Tuesday, March 23, 2010

The Ghost Writer (***1/2)

Directed by Roman Polanski


Roman Polanski is a person whose reputation precedes him on several levels. But for the purposes of this blog, let us just say that every time he releases a new film, it is a event (that's right, even Oliver Twist). In the case of The Ghost Writer, he's releasing what is probably his best film since 2002's The Pianist (for which he won his first Academy Award). I'm not sure this film will be that big of a smash, but with its superb cast and genuine suspense, Polanski created one of the best film noirs in recent decades.

When a downtrodden writer (Ewan McGreggor) is offered the chance to be a ghost writer on a former prime minister's memoirs, he takes the job begrudgingly. He doesn't care much for politics or droning autobiographies, but he needs the money and the job is offering plenty of that. Amongst other things, he is told that he must finish the book in a month. The men who hire him explain that he's actually the second ghost writer hired for this particular project, after the original writer drowned. Even with all these details, the Ghost agrees to take the job... like I said, begrudgingly.

The prime minister being chronicled is Adam Lang (Pierce Bronson), whose anti-terrorism stance and pro-American policies have made him unpopular in England since his term ended. These days, Lang is holed up on his Long Island beach home with his cold, but devoted assistant Amelia (Kim Cattrall) and his meddling wife Ruth (Olivia Williams). Upon arriving, the Ghost is immediately confronted with the uncomfortable relationships within the swanky home and it doesn't take long before he is swept up into Lang's latest scandal.

When one of Lang's former political colleagues blows the whistle on some of his past war crimes, outrage emerges and protesters begin camping out on the perimeter of his home. It puts the Lang residence in a state of great irritation and the Ghost is caught right in the middle of it. As the Ghost begins his version of the memoirs, he begins to discover insights into Lang's background that were left behind by the first writer. As he does further investigation, stunning realizations are made. All of a sudden, the first writer's death doesn't look like much of an accident.

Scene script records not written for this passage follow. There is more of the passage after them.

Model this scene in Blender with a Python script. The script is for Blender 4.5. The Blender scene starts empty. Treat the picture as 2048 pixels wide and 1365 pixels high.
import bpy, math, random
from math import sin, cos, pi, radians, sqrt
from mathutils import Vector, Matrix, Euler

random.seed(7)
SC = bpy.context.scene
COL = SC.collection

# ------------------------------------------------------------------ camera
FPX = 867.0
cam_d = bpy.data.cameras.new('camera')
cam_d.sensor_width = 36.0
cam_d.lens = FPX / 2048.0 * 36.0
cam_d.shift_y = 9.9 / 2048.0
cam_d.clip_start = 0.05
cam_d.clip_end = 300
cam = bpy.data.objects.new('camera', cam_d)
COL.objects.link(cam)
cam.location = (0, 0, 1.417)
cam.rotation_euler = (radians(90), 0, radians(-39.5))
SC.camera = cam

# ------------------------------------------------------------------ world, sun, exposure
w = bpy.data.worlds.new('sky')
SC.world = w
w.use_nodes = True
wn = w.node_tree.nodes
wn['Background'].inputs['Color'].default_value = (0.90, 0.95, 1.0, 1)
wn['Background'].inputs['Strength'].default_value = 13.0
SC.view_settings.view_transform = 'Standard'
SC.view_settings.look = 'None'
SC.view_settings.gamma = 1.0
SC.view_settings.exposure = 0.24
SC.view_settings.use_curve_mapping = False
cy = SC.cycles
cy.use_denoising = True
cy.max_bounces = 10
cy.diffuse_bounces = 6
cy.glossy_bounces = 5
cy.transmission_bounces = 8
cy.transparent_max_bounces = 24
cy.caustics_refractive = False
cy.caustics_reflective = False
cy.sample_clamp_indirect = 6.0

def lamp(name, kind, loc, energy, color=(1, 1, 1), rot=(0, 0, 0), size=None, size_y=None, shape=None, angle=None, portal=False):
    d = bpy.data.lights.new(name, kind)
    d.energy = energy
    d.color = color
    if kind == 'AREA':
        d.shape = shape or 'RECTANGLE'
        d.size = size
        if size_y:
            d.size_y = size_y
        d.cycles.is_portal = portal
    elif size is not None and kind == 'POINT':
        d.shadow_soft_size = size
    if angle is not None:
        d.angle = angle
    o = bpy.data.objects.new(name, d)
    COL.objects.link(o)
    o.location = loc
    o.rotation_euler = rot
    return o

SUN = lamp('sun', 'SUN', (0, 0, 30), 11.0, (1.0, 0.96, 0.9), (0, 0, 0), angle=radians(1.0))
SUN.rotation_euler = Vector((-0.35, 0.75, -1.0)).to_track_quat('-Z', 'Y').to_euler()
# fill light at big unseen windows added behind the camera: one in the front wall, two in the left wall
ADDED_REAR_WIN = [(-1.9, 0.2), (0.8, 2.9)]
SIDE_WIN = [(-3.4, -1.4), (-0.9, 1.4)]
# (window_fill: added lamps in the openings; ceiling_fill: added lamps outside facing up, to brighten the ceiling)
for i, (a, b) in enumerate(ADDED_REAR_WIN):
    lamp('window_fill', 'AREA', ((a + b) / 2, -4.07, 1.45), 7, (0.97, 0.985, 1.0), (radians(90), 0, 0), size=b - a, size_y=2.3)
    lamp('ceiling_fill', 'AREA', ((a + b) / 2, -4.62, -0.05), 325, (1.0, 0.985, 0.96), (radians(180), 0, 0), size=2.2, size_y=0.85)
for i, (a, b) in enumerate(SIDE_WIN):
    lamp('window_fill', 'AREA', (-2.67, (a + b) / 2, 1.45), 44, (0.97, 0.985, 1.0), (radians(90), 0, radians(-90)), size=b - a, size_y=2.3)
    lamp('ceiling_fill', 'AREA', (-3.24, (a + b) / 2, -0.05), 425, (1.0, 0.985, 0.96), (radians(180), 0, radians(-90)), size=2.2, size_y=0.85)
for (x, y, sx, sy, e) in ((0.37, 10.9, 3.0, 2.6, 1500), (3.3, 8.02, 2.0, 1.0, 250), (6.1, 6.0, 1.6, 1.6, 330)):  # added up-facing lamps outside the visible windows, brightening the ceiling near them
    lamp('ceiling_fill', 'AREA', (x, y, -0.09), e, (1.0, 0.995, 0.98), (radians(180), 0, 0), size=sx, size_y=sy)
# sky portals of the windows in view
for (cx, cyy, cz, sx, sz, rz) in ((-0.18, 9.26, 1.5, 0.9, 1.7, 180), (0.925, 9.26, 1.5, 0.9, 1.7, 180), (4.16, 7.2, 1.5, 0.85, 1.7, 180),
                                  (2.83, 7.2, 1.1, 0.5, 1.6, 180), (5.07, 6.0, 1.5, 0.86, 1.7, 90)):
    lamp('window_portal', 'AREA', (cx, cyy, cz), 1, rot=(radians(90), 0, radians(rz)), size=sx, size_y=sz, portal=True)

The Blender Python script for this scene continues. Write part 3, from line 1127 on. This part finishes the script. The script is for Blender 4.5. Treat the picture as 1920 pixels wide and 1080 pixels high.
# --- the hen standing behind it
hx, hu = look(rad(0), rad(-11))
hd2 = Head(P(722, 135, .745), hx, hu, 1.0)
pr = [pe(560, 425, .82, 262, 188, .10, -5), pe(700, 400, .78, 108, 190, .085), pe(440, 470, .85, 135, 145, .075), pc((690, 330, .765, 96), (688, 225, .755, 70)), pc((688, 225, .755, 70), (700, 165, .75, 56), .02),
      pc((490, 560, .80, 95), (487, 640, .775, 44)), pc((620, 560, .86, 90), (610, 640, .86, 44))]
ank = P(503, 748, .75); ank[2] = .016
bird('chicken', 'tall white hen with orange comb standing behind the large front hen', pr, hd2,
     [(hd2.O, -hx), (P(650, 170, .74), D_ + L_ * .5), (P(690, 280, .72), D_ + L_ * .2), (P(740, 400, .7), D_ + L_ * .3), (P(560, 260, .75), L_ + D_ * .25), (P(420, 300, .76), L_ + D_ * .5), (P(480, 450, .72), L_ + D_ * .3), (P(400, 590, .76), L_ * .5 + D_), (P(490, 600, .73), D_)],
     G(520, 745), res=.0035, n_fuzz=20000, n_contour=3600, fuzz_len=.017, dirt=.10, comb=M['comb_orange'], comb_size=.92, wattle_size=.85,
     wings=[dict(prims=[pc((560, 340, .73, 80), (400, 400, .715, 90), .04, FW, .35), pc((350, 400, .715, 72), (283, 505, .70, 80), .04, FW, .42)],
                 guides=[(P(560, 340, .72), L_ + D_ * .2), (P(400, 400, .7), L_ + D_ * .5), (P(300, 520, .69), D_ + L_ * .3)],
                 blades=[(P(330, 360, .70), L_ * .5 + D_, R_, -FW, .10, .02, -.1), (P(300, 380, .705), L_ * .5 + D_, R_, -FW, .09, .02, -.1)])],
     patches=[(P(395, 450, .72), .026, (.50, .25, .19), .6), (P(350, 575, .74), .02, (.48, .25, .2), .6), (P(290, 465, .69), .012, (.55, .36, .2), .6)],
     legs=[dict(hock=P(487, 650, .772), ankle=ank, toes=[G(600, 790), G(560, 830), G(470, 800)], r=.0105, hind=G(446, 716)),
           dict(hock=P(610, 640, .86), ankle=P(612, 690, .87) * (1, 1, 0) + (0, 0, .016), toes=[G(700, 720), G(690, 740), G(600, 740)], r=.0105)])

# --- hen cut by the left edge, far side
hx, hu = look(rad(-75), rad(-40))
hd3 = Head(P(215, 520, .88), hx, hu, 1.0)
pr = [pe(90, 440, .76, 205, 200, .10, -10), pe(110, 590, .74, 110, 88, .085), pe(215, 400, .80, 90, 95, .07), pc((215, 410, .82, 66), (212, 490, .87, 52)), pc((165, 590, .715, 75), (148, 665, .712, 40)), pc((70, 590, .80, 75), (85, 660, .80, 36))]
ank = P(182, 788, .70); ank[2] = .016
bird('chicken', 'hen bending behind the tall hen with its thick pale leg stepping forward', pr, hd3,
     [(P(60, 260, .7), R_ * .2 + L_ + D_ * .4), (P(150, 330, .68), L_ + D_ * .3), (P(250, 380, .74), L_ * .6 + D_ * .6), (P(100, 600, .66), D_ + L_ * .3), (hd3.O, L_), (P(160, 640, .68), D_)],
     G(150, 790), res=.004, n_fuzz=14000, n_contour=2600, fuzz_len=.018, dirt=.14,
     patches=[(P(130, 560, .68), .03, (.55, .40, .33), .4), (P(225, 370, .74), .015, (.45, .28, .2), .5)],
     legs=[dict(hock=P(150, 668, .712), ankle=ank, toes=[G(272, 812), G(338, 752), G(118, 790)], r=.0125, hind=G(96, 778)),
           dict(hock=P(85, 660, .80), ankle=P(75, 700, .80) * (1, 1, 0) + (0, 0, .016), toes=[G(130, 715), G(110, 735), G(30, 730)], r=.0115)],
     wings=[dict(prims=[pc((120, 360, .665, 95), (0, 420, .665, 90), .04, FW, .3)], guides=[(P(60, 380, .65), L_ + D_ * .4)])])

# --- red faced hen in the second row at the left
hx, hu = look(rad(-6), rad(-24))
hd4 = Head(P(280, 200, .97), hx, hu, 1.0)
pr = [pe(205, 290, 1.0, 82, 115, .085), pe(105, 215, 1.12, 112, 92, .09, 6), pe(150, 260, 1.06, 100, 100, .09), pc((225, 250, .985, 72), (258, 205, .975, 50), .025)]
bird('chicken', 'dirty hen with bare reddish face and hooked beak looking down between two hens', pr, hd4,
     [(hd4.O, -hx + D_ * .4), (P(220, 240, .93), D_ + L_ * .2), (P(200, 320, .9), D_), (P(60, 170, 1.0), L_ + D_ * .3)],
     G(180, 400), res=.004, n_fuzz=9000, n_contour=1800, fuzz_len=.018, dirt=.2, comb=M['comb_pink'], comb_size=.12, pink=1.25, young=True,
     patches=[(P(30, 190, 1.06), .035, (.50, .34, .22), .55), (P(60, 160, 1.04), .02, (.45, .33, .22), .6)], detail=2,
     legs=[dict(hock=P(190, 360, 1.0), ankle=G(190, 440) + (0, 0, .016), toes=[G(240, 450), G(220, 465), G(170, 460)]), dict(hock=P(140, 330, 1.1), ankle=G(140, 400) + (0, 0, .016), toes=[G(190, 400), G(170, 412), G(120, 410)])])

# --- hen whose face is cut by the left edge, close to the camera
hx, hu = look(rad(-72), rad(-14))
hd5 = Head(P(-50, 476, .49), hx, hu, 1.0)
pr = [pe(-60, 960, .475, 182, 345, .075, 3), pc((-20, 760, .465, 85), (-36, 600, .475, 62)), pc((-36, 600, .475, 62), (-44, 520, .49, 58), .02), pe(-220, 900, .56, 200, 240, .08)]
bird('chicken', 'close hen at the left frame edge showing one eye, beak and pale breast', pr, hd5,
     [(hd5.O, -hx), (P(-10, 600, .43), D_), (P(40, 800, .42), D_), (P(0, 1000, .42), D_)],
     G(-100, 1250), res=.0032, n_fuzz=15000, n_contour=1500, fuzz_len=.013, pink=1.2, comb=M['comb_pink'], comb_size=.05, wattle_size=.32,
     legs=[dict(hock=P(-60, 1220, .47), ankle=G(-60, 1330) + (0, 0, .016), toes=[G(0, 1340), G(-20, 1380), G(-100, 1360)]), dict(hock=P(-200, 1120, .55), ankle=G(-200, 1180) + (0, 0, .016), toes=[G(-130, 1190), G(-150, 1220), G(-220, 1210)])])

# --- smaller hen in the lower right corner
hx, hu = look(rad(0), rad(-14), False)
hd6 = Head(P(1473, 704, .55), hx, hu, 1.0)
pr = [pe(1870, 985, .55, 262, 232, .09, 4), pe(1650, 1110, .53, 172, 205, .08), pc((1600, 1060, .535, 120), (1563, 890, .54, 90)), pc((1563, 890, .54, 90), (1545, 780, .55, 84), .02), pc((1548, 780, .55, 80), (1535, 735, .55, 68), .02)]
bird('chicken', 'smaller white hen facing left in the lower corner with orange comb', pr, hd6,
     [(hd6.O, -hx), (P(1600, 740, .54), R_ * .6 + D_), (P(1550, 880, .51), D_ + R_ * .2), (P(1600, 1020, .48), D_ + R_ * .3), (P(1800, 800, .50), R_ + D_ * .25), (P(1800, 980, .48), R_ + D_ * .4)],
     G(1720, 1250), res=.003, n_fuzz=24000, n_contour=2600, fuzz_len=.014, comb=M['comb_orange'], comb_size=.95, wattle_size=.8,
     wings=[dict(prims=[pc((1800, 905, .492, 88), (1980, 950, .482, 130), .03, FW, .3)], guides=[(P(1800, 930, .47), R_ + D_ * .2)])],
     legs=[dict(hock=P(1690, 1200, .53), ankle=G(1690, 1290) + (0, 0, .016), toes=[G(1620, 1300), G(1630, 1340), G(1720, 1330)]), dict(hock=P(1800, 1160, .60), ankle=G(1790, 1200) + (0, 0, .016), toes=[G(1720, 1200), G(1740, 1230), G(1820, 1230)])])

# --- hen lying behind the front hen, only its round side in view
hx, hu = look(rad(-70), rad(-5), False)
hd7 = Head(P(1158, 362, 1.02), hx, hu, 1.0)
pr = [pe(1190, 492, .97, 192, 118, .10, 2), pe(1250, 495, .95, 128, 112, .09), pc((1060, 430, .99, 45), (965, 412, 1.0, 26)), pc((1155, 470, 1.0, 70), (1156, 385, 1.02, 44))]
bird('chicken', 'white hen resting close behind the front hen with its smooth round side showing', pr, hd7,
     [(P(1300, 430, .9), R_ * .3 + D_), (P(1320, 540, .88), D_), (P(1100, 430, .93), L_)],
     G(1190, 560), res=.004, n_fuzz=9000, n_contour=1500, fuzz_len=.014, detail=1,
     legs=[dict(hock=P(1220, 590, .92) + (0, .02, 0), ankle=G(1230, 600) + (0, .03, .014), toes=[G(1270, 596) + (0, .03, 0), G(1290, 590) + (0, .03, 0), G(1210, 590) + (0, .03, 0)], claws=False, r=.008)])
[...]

My few problems with The Ghost Writer are nitpicky in nature, and I should probably just get them off of my chest right away. In an obvious scheme to gain the film a PG-13 rating, several instances of the characters using the word "fuck" were dubbed over with words like "bugger" or "shit". Also, in what is probably a consequence of Polanski's inability to enter the United States, the Cape Cod backgrounds are CGI-ed in many moments, as the character's faces are very obviously digitally placed over the scenery. The only reason I discuss such immaterial aspects of the movie is because they were so distracting and frustrating throughout, and they are the sole thing that is keeping the movie from approaching greatness.

But once the viewer is able to get passed those things (and I assume that most will), they are in for a great treat. What's most impressive about The Ghost Writer is its ability to possess film noir's most recognizable archetypes (femme fatale, morally ambiguous universe, hard-boiled protagonist) without seeming dated. Along with cinematographer Pawel Edelman, Polanski creates a wonderfully slick thriller that seems very much of its time and is still very aware of its own intertextuality. Not since Chinatown (another Polanski film) has classic film noir been produced so properly and seamlessly.

The film's plot is not nearly as complex as it tries to look (and one particular sequence in which a major character is able to find incriminating evidence on Google seems like an incredible case of screenwriting oversight), but there is never a dull moment. The performances hold the film together tightly, with especially good work from McGreggor and Williams. The actors do a good job of fleshing out the characters, while still allowing the plot to be the film's main star. Even in its slower moments, there are still images and pieces of dialogue that keep you intrigued. There is always something that seems a little bit off, and it isn't until the final reveal toward the end that everything makes sense.

As I've already said, there are things about this movie that hold it back from being a great film. All in all, though, it is hard to debate that it isn't a very good film. I'll admit that I come into this movie with baggage, loving film noir more than most specific genres; and to see a contemporary film capture that spirit so effortlessly makes me smile. But The Ghost Writer does work on a separate level beyond that, though, because it is a very effective thriller. It's a shame, though. It could've been even more effective if the characters were allowed to say "fuck" every once in a while.


Casey said...

Saw this movie a couple nights ago, and I still haven't decided what kind of a review to write. I did like it a lot; but I didn't think it was the best movie I ever saw either. Not sure how I felt about the ending, but I think that's how it was supposed to feel.

I hadn't noticed the CGI-ed backdrops or the dubbed over "fuck" words. I guess i wasn't looking close enough.

Great review!

James Colon said...

It is a movie that makes you take your time figuring out whether or not you like it. I saw it with a friend who was terribly frustrated that I wouldn't commit to an immediate opinion.

"So, what'd you think about the movie, dude?"

"I'm not sure, yet."

"Come on, man! We saw it an hour ago!"